Thursday, May 15, 2008

Another Snapshot of Energy Management Potential

Xcel Energy of Minnesota hosted an Industrial Energy Efficiency Forum in St. Paul on May 6. About 100 attendees were there to find out what Xcel could help them do to reduce energy expenses. Of all the attendees, about 41% work with organizations that spend over $1,000,000 per year on energy. Thanks to Chandan Rao of Graphet Inc., we got the results of a live survey that measured the attendees’ interest and preparedness for actually managing their energy use. Here are some facts from the survey and my interpretation of their meaning:

ABOUT ENERGY LEADERSHIP…
• Just under half (48%) claim to have executive leadership for energy issues
• 75% have at least one person responsible for energy at each facility
• Only 37% have a team of energy decision-makers
• Only 22% of facilities hold end-users accountable for their energy use
This suggests that energy is perceived more often as tactical as opposed to strategic; in other words, it’s more likely to be championed at middle management than by upper management levels. Note also that beyond an assigned energy champion, other staff tend to have little accountability for their energy-related decisions.

ABOUT ENERGY MANAGEMENT…
• 70% claim to have an energy plan at least in progress for this year
• 45% have energy conservations goals defined
• 42% review energy performance on a monthly basis, 11% do so annually
• Only 24% have defined energy performance metrics
• Only 11% claim to have written guidelines for addressing variances when energy performance strays from targets
While most organizations claim an intention to improve their energy performance, less than half have the means to measure and monitor their progress. Even fewer have a protocol for reacting to lapses in expected energy performance. Translation: few facilities are prepared to “walk the talk.”

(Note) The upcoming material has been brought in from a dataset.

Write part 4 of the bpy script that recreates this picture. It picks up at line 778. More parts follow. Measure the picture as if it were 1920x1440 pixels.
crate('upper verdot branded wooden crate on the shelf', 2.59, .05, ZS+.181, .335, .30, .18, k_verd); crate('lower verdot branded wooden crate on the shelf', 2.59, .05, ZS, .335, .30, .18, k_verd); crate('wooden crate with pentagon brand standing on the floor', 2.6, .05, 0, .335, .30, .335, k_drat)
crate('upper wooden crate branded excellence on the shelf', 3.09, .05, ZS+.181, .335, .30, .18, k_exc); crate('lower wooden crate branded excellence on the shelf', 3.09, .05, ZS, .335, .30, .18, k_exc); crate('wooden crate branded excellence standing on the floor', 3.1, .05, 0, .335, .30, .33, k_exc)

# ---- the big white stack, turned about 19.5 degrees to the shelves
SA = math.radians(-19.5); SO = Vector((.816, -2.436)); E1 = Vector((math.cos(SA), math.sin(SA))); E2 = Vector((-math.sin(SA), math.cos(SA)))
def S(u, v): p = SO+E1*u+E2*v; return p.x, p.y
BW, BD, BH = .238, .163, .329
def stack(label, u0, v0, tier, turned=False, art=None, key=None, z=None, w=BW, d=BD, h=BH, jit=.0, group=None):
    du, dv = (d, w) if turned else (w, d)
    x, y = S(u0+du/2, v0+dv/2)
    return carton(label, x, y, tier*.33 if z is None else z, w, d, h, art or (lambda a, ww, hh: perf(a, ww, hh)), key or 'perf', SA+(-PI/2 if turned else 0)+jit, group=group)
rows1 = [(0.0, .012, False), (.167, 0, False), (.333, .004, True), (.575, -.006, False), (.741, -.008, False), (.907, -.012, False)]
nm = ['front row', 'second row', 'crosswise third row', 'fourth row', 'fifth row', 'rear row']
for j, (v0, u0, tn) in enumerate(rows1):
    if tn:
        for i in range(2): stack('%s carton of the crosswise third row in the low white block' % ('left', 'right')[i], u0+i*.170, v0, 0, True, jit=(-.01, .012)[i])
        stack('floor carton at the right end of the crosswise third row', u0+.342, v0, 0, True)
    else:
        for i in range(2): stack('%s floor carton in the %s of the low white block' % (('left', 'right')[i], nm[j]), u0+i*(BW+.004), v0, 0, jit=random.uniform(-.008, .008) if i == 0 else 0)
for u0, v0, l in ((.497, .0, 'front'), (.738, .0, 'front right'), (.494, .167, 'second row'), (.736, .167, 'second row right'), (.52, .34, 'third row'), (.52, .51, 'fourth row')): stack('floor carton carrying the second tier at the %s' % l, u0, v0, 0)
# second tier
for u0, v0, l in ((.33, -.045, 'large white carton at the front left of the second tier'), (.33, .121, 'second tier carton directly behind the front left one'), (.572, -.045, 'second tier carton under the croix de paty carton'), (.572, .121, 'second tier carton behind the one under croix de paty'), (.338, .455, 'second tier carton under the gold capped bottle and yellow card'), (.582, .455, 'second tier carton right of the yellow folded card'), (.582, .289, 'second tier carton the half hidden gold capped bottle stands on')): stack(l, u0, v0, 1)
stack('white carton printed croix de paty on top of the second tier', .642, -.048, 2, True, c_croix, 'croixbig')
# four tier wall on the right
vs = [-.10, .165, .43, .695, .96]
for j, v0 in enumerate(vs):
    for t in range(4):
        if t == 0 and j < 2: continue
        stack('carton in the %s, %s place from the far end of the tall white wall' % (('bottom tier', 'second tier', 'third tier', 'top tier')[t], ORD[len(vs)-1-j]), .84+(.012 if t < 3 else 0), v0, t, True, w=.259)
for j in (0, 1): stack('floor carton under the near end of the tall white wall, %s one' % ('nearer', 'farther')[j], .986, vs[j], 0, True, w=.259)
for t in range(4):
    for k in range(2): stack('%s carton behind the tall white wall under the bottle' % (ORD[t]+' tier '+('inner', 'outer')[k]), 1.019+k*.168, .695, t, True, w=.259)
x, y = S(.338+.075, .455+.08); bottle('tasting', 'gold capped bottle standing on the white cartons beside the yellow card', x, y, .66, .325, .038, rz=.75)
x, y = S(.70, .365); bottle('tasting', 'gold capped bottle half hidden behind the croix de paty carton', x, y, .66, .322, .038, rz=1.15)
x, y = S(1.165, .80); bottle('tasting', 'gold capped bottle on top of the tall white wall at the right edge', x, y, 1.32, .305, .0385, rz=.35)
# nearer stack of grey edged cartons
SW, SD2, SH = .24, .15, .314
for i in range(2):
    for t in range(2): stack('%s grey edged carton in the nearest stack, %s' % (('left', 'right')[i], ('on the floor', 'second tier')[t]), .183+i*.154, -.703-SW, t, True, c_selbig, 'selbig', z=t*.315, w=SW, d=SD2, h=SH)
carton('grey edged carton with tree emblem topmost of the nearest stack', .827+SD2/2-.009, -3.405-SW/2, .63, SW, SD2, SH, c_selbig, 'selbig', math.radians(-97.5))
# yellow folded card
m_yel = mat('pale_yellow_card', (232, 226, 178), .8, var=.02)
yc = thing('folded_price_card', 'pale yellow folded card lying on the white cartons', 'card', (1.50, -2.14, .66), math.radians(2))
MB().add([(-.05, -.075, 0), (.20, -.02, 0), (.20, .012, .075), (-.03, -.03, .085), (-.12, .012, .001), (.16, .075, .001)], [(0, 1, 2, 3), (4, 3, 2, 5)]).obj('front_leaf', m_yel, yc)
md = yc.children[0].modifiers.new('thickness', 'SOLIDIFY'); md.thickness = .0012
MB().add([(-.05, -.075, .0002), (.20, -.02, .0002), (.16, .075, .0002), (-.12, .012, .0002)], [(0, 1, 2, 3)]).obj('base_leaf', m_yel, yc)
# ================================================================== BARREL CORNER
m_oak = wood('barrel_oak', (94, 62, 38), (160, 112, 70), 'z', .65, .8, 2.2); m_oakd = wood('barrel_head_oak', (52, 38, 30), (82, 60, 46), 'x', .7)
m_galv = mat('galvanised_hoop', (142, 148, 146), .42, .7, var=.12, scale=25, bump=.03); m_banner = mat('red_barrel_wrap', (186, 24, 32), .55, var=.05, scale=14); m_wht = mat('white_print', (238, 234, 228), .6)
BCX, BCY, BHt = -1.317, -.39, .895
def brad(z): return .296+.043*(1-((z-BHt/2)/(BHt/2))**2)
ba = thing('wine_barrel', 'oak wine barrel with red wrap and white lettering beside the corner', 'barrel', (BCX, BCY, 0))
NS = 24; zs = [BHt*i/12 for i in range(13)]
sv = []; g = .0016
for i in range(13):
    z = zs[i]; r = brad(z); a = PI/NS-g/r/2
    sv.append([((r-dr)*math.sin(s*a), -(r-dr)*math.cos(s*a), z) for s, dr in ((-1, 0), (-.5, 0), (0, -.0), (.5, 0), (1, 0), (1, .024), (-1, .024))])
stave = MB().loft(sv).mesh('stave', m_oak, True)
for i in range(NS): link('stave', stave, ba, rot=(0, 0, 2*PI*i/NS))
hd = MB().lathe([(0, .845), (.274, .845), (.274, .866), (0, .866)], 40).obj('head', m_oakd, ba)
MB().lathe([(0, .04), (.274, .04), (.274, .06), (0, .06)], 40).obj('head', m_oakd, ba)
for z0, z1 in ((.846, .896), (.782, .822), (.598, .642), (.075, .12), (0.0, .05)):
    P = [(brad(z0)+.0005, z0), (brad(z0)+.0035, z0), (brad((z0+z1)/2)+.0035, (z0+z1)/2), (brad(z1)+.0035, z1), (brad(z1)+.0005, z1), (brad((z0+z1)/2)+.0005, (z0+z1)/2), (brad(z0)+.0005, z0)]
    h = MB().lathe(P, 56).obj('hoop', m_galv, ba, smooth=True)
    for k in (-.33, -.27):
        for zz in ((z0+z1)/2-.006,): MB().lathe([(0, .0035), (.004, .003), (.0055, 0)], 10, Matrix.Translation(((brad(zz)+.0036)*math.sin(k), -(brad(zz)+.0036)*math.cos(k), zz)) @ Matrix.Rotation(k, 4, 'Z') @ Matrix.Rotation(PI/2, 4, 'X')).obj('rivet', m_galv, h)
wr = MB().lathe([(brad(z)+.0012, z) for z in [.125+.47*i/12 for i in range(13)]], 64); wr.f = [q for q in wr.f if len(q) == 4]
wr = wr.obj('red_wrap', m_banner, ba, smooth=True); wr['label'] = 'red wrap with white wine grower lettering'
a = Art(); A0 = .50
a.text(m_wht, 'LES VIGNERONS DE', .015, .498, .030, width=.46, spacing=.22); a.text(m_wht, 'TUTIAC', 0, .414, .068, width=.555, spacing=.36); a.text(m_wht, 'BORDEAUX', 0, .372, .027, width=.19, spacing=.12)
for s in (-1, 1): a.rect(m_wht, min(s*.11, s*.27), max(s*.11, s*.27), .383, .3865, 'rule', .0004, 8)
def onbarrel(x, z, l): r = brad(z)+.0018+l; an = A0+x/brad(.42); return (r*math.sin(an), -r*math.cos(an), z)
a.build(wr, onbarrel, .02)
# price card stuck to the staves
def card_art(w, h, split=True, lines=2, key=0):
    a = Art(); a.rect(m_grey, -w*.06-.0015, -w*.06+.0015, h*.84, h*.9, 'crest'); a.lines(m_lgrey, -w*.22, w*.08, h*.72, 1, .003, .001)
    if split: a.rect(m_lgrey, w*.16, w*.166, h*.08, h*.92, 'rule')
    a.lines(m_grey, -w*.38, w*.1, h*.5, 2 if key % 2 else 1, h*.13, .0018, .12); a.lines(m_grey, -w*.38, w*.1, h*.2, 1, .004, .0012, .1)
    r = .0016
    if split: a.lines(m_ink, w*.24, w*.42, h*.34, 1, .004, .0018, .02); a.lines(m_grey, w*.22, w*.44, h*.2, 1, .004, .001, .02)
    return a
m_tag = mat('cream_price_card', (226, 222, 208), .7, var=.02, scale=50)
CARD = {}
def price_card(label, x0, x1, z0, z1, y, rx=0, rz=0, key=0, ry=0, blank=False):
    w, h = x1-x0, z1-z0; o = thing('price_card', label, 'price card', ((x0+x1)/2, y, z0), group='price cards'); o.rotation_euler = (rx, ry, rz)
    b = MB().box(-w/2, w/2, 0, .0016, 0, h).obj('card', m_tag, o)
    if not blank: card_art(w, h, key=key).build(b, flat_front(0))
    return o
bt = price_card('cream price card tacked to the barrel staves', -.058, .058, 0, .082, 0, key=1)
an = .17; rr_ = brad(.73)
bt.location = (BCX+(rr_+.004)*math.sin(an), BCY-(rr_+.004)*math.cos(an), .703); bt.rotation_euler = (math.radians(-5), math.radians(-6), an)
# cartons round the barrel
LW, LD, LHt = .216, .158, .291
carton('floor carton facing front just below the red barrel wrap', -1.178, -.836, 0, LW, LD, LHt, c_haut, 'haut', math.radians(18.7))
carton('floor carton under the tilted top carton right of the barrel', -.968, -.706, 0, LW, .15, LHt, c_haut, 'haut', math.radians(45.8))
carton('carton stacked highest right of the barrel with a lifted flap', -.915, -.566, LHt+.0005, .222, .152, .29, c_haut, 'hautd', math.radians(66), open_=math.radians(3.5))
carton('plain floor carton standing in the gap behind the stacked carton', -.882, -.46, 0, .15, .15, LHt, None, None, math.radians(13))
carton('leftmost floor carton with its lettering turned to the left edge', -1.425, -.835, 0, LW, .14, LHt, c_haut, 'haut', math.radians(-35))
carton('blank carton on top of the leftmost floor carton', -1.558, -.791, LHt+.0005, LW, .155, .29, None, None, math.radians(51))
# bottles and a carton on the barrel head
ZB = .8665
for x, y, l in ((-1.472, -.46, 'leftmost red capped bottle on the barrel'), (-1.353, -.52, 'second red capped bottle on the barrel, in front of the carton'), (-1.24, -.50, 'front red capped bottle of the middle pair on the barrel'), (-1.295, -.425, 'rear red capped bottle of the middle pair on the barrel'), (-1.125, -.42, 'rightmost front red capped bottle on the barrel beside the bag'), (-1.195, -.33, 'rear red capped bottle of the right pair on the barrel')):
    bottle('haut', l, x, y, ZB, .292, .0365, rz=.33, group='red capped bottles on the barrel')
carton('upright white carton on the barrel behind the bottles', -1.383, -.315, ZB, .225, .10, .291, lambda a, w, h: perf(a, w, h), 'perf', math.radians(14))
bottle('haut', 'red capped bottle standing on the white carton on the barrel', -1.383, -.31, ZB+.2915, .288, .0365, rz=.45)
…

ABOUT THE PERFORMANCE LINKAGE OF ENERGY AND MONEY:
• 58% have established financial return on investment criteria for energy
• Energy investments were evaluated on ROI (39%), payback (26%), life-cycle costs (17%), first cost (13%), and the rest to other criteria.
• Only 30% apply energy performance criteria in their selection of new capital assets
• 38% have a strategic energy plan that coordinates with business objectives.

A sizeable proportion of organizations fail to perceive energy as a form of wealth that is worthy of analysis like any other cash flow. Although people know they will spend money on energy, they tend to ignore the role of energy costs when investing in plant and equipment. Most fail to establish a clear linkage between energy and business performance.